The pools were Lily’s only flutter, although she did embrace bingo a few years later, once the Betting and Gaming Act of 1960 paved the way for the bingo halls that began to spring up in towns and cities across the country. For Steve, though, the pools were a mere Saturday diversion from the horses. I think he must have placed a bet every day there was a horse to bet on. Had he lived in today’s world of easy access to gambling on anything and everything, he might well have taken it up as a full-time occupation.

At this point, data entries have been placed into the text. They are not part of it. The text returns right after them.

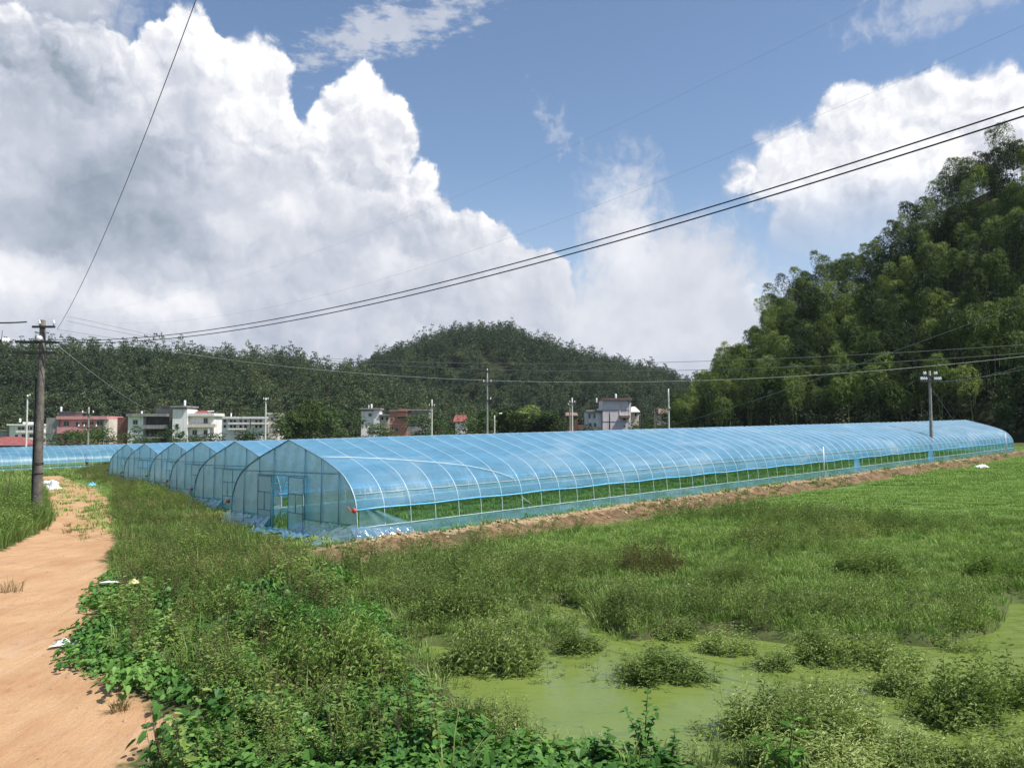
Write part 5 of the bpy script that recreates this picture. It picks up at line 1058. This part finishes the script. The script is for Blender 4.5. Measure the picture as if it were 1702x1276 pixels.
def tree_broad(seed, h=8.0, R=3.0, n=420, lf=0.6, base=0.25):
    r = random.Random(seed); P = PB(); top = Vector((r.uniform(-.3, .3), r.uniform(-.3, .3), h * .62))
    P.stick(Vector((0, 0, -0.5)), top, 0.22, 1); blobs = []
    for i in range(r.randint(9, 13)):
        a = r.uniform(0, 6.28); z = h * r.uniform(base + .1, .93); k = math.sin(math.pi * min(1, max(0.08, (z / h - base * .6) / (1.05 - base * .6)))) ** .6; c = Vector((math.cos(a), math.sin(a), 0)) * R * k * r.uniform(.25, .85) + UPV * z
        blobs.append((c, R * r.uniform(.26, .46))); P.stick(top * r.uniform(.5, .95), c, 0.07, 1)
    for _ in range(n):
        c, q = r.choice(blobs); o = rv(r).normalized(); p = c + Vector((o.x, o.y, o.z * .8)) * q * r.uniform(.72, 1.1); d = (o * .7 + rv(r) * .8 - UPV * .2).normalized()
        P.leaf(p, d, (o + UPV * .5 + rv(r) * .5).normalized(), lf * r.uniform(.6, 1.2), lf * .6, 0, .12, .1)
    return P.arr()
def hill_woods(hz, fn, name, n, yr, xr, label, seed, sc=1.0):
    r = np.random.default_rng(seed); y = np.sqrt(r.uniform(yr[0] ** 2, yr[1] ** 2, n)); x = r.uniform(xr[0], xr[1], n) * y; z = hz(x, y); k = z > tilt(x, y) - 1.5; x, y, z = x[k], y[k], z[k]
    protos = [tree_fir(400 + i, 11, 2.0 + .2 * i, 300, 0.85, .22 + .06 * i) for i in range(4)] + [tree_broad(420 + i, 8.0, 3.0, 320, 0.85) for i in range(3)]
    cr = (y > yr[0] + 0.80 * (yr[1] - yr[0])) & (r.random(len(x)) < .35); low = (y < yr[0] + 0.35 * (yr[1] - yr[0])); idx = np.where(r.random(len(x)) < np.where(low, 0.35, 0.82), r.integers(0, 4, len(x)), r.integers(4, 7, len(x)))
    pts = np.stack([x, y, z - 0.3, r.uniform(.6, 1.1, len(x)) * sc * np.where(cr, 1.05, 1), r.uniform(.8, 1.35, len(x)) * np.where(cr, r.uniform(1.0, 1.3, len(x)), 1), r.uniform(0, 6.28, len(x)), idx], 1)
    merged(name, protos, pts, [M['leaf_fir'], M['bark']], label, 'woodland', 'stuff')
hill_woods(HZ_F, None, 'ridge_woods', 3300, (302, 450), (-0.95, 0.0), 'dense mixed woods covering the long low ridge', 31)
hill_woods(HZ_C, None, 'hill_woods', 3600, (405, 665), (-0.27, 0.36), 'dense dark woods covering the rounded middle hill', 32, 1.05)

# the steep bamboo hill on the right
SIL_R = [(1090, 700), (1130, 662), (1165, 618), (1190, 600), (1240, 560), (1270, 505), (1300, 478), (1340, 440), (1375, 432), (1420, 412), (1460, 385), (1500, 352), (1560, 300), (1600, 262), (1640, 240), (1702, 228), (1800, 200), (2000, 160), (2400, 120)]
FNR = sil_fn(SIL_R); F0 = np.array([30.0, 145.0]); NRM = np.array([0.819, 0.575])
def HZ_R(x, y):
    s = (x - F0[0]) * NRM[0] + (y - F0[1]) * NRM[1]; rr = x / np.maximum(y, 1); S1 = 60.0
    yc = (108 + S1) / (0.819 * rr + 0.575); crest = np.maximum(FNR(rr) * yc + CZ - 11.5, 0.5); t = np.clip(s / S1, 0, 1.4)
    return tilt(x, y) - 0.6 + crest * np.where(t < 1, np.minimum(t, 1) ** 1.05, 1 + .25 * (t - 1)) * np.where(s > 0, 1, 0) + 0.6 * np.clip(s / 5, 0, 1)
def right_hill():
    a = np.linspace(-80, 190, 170); s = np.linspace(-1, 84, 60); A, S = np.meshgrid(a, s); T = np.array([0.575, -0.819])
    X = F0[0] + NRM[0] * S + T[0] * A; Y = F0[1] + NRM[1] * S + T[1] * A; i = np.arange(X.size).reshape(X.shape)
    me = fast_mesh('hill', np.stack([X.ravel(), Y.ravel(), HZ_R(X.ravel(), Y.ravel())], 1), np.stack([i[:-1, :-1], i[1:, :-1], i[1:, 1:], i[:-1, 1:]], -1).reshape(-1, 4), [M['hill_soil']], smooth=True)
    tag(link('hill', me), 'steep hill on the right grown over with bamboo', 'hill', kind='structure')
right_hill()
def bamboo(seed, h=12.0, culms=2, per=210, leafl=0.50, RR=1.9):
    r = random.Random(seed); L = PB(); C = MB()
    for c in range(culms):
        a = r.uniform(0, 6.28); o = Vector((math.cos(a), math.sin(a), 0)); p0 = o * r.uniform(0.1, 0.6); hh = h * r.uniform(.74, 1.05); arch = r.uniform(.08, .22)
        f = lambda q: p0 + o * (hh * arch * q ** 2.4) + UPV * (hh * (q - .10 * arch * 6 * max(0, q - .6) ** 1.5))
        C.tube([f(q) for q in np.linspace(-0.03, 1, 8)], [0.055 * (1.06 - q) for q in np.linspace(0, 1, 8)], 5)
        for i in range(per):
            lo = .56 if h > 10 else .34
            q = lo + (1.04 - lo) * r.random() ** .8; R = RR * math.sin(math.pi * min(1, max(0.02, (q - lo + .08) / (1.14 - lo)))) ** .7; b = r.uniform(0, 6.28); rr = R * r.random() ** .33
            e = Vector((math.cos(b), math.sin(b), 0)); p = f(min(q, 1.0)) + e * rr + UPV * (.30 * R - .42 * rr * rr / max(R, .2) + r.uniform(-.2, .2))
            nrm = (e * .75 + UPV * .65).normalized(); d0 = (e * .8 - UPV * .55) + rv(r) * .30
            for k in range(4):
                d = (d0 + rv(r) * .55).normalized(); L.leaf(p + rv(r) * .20, d, (nrm + rv(r) * .28).normalized(), leafl * r.uniform(.6, 1.15), leafl * .24, 0, .1, .2)
    V, F, Mi = L.arr(); return fast_mesh('foliage', V, F, [M['leaf_bamboo']]), C.mesh('culm', M['culm'])
def tree_pair(arr, leafm):
    V, F, Mi = arr; out = []
    for mi, nm, mt in ((0, 'crown', leafm), (1, 'trunk', 'bark')):
        f = F[Mi == mi]; u, inv = np.unique(f, return_inverse=True); out.append(fast_mesh(nm, V[u], inv.reshape(-1, 3).astype(np.int32), [M[mt]]))
    return out
def put_tree(name, pair, names, x, y, z, s, hs, rz, label, cat, group):
    t = empty(name, (x, y, z), label, cat, group, rz); t.scale = (s, s, s * hs)
    for me, nm in zip(pair, names): link(nm, me, t)
    return t
def bamboo_hill():
    r = random.Random(77); pr = [bamboo(500 + i, 11.5 + (i % 3), 2 + i % 2, 260, .42, 1.6 + .2 * (i % 3)) for i in range(8)]; firs = [tree_pair(tree_fir(540 + i, 13.5, 2.3, 900, .5, .12, True), 'leaf_fir') for i in range(3)]; brd = [tree_pair(tree_broad(550 + i, 9, 3.2, 900, .5, .1), 'leaf_tree') for i in range(2)]
    T = np.array([0.575, -0.819]); pts = []; tries = 0
    while len(pts) < 640 and tries < 60000:
        tries += 1; a = r.uniform(-66, 120); s = r.uniform(0.5, 64); x, y = F0 + NRM * s + T * a
        rr = x / y
        if rr > 0.70 or rr < 0.205 or y < 20: continue
        if all((x - q[0]) ** 2 + (y - q[1]) ** 2 > (3.3 if s < 46 else 2.9) ** 2 for q in pts): pts.append((x, y, s))
    pts.sort(key=lambda q: q[1]); nb = 0; rest = []
    for x, y, s in pts:
        z = float(HZ_R(np.array([x]), np.array([y]))[0]) - .2; rr = x / y; ridge = s > 46
        q = r.random(); sc = r.uniform(.72, 1.08)
        if rr < 0.25: sc *= .9
        if ridge and rr > 0.34 and q < .10: put_tree('fir_tree', r.choice(firs), ('crown', 'trunk'), x, y, z, sc * .95, r.uniform(.8, 1.05), r.uniform(0, 6), 'dark fir standing on the crest of the bamboo hill', 'fir tree', 'firs on the crest of the bamboo hill')
        elif .10 < q < .18: put_tree('broadleaf_tree', r.choice(brd), ('crown', 'trunk'), x, y, z, sc, r.uniform(.8, 1.1), r.uniform(0, 6), 'dark rounded tree growing among the bamboo of the right hill', 'tree', 'rounded trees among the bamboo')
        elif nb < 298:
            nb += 1; put_tree('bamboo', r.choice(pr), ('foliage', 'culm'), x, y, z, sc, r.uniform(.85, 1.1), r.uniform(0, 6), 'feathery arching bamboo plume crowded on the steep right hill', 'bamboo', 'bamboo plumes on the right hill')
        else: rest.append((x, y, z, sc, r.uniform(.85, 1.1), r.uniform(0, 6), r.randrange(8)))
    if rest:
        pa = []
        for f_, c_ in pr:
            V = np.zeros(len(f_.vertices) * 3, np.float32); f_.vertices.foreach_get('co', V); F = np.zeros(len(f_.loops), np.int32); f_.loops.foreach_get('vertex_index', F); F = F.reshape(-1, 3); pa.append((V.reshape(-1, 3), F, np.zeros(len(F), np.int32)))
        merged('bamboo_grove', pa, rest, [M['leaf_bamboo']], 'further bamboo thickening the upper and far slope of the right hill', 'bamboo grove')
    # scrub under the bamboo, its dark leaf colour painting the shade of the gaps
    rg = np.random.default_rng(78); n = 900; a = rg.uniform(-66, 120, n); s = rg.uniform(0, 62, n); x = F0[0] + NRM[0] * s + T[0] * a; y = F0[1] + NRM[1] * s + T[1] * a; k = (x / y < .75) & (x / y > .18) & (y > 20); x, y = x[k], y[k]
    merged('hill_scrub', [tree_broad(560 + i, 3.4, 2.0, 200, .5, 0.02) for i in range(3)], np.stack([x, y, HZ_R(x, y) - .2, rg.uniform(.7, 1.2, len(x)), rg.uniform(.8, 1.2, len(x)), rg.uniform(0, 6, len(x)), rg.integers(0, 3, len(x))], 1), [M['leaf_fir'], M['bark']], 'scrub beneath the bamboo, coloured dark to paint the shade in the gaps', 'scrub')
bamboo_hill()

# ------------------------------------------------------------------ trees among the houses, one by one
BR = [tree_pair(tree_broad(600 + i, 8.0, 3.0 + .25 * (i % 3), 1000, .48, .06), 'leaf_tree') for i in range(5)]
BB = [bamboo(620 + i, 9, 6, 120, .5, 1.3) for i in range(3)]
def village_trees():
    r = random.Random(5)
    L = [(112, 722, 48, 205, 'dark bush under the pink house near its grey side'), (142, 716, 40, 200, 'round green tree in front of the pink house balcony'), (165, 718, 40, 208, 'light green tree before the right corner of the pink house'), (180, 724, 34, 190, 'low green bush right of the pink house'), (205, 726, 36, 188, 'low bush before the maroon brick flank'), (228, 716, 22, 215, 'small dark tree against the white wall of the grey house'), (250, 728, 44, 186, 'spreading green bush below the unfinished balcony'),
         (285, 716, 30, 212, 'leafless looking purple grey tree before the stair tower'), (318, 728, 30, 186, 'clipped bush below the cream balconies'), (368, 725, 50, 190, 'broad green bush left of the dull red shed roof'), (395, 722, 44, 196, 'full green bush before the dull red shed roof'), (425, 720, 40, 198, 'green bush under the red shed eaves'),
         (466, 706, 34, 205, 'grey green tree at the right end of the long white block'), (492, 688, 58, 215, 'tall pale feathery tree right of the long white block'), (522, 676, 50, 235, 'tall dusky tree behind the pale feathery one'), (548, 690, 50, 215, 'dark broad tree left of the small grey white house'), (580, 700, 44, 205, 'mid green tree just before the small grey white house'), (612, 712, 44, 195, 'low tree hiding the foot of the small grey white house'), (638, 712, 36, 195, 'yellow green tree between the small house and the brick house'),
         (700, 700, 56, 210, 'big reddish green tree right of the brick house'), (735, 706, 44, 205, 'dark tree behind the white concrete pole'), (775, 708, 38, 205, 'bush below the tiny red roofed cottage'), (748, 716, 34, 190, 'pale tree left of the tiny red roofed cottage'),
         (800, 694, 48, 200, 'leafy tree just left of the tallest grey pole'), (835, 690, 54, 205, 'yellowish bamboo like tree right of the tallest grey pole'), (865, 684, 56, 210, 'tallest tree of the thicket left of the slim poles'), (895, 690, 52, 205, 'dense tree at the middle of the thicket'), (922, 696, 44, 200, 'rounded tree at the right end of the thicket'), (985, 712, 24, 190, 'small bush at the foot of the lilac house wing'), (1058, 708, 30, 188, 'tangled bush at the right foot of the lilac house'),
         (1085, 704, 36, 196, 'hedge like bush between the lilac house and the brown shed'), (1118, 690, 44, 190, 'leafy tree leaning over the brown roofed shed'), (1140, 690, 60, 165, 'dark tree at the left foot of the bamboo hill'), (1105, 712, 36, 170, 'low bush before the brown roofed shed'), (970, 716, 24, 190, 'low bush below the slim poles')]
    for px, top, w, Y, lb in L:
        p = at(px, top - (733 - top) * 0.12, Y); z0 = gz(p.x, Y); h = max(p.z - z0, 2.0); W_ = w * (1.35 if Y < 222 else 1.15) / 1360 * Y; h *= 1.12
        if 'bamboo like' in lb or 'tallest tree of the thicket' in lb or 'pale feathery' in lb or 'middle of the thicket' in lb:
            put_tree('bamboo', r.choice(BB), ('foliage', 'culm'), p.x, Y, z0, W_ / 4.6, h / 9 / (W_ / 4.6), r.uniform(0, 6), lb, 'tree', 'trees among the village houses')
        else: put_tree('broadleaf_tree', r.choice(BR), ('crown', 'trunk'), p.x, Y, z0, W_ / 6.2, h / 7.6 / (W_ / 6.2), r.uniform(0, 6), lb, 'tree', 'trees among the village houses')
village_trees()

# ------------------------------------------------------------------ thin summer haze
def haze():
    m = bpy.data.materials.new('haze'); m.use_nodes = True; t = m.node_tree; t.nodes.clear(); k = NT(t)
    v = k.new('ShaderNodeVolumePrincipled'); v.inputs['Color'].default_value = (0.80, 0.88, 1.0, 1); v.inputs['Density'].default_value = 0.00007; v.inputs['Anisotropy'].default_value = 0.2
    o = k.new('ShaderNodeOutputMaterial'); k.l.new(v.outputs[0], o.inputs['Volume'])
    b = MB(); b.box(-3400, 3400, -600, 4400, -12, 170); h = b.build('haze', m); h['kind'] = 'stuff'; h['label'] = 'thin summer haze over the whole valley'; h['category'] = 'haze'
haze()
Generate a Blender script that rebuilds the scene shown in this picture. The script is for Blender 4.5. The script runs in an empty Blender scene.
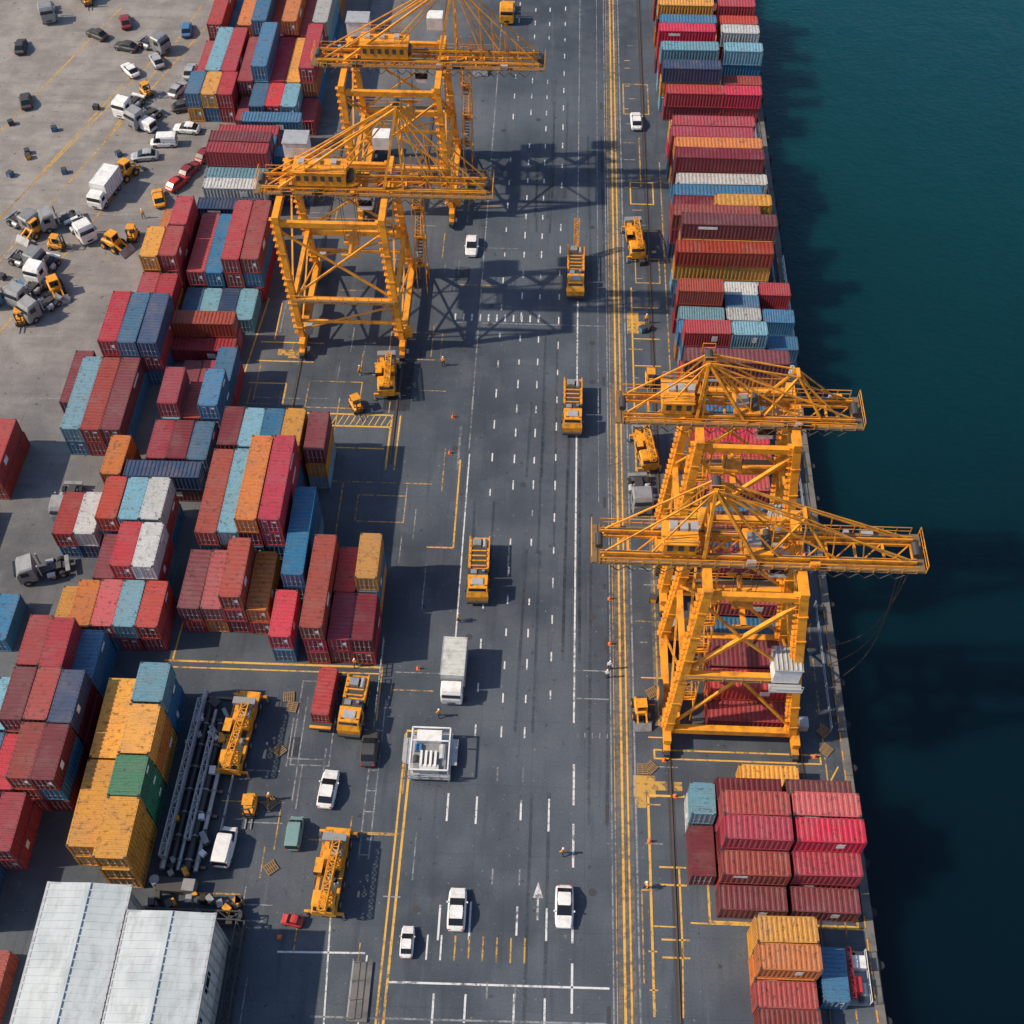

Before the 1960 Act, off-course cash betting on the ‘gee-gees’ was illegal and there was no such thing as a licensed high-street betting shop. Linda and I would be press-ganged into running Steve’s bets. He would collar whichever one of us he found first and send us off with a little parcel of money tightly wrapped in the scrap of paper on which his bet was written. We would be instructed to keep it clutched firmly in the palm of our hand and not to let go of it until we passed it to one of the bookies. These men – invariably, in my memory, fat men with trilby hats on their heads and fags in their mouths, reminiscent of the famous silhouette of Alfred Hitchcock – would lurk in doorways in St Ervans Road or Tavistock Crescent. We never knew their names, and the transaction, which was conducted in complete silence, was over in seconds. You’d hand over the bet
and the bookie would give you a piece of paper, which Linda or I had to hand back to Steve to prove the bet had been laid. I do not recall ever collecting any winnings on Steve’s behalf, which means either he wasn’t very good at picking winners or that, on the rare occasions when he did win, the walk to find the bookie suddenly became less onerous for him.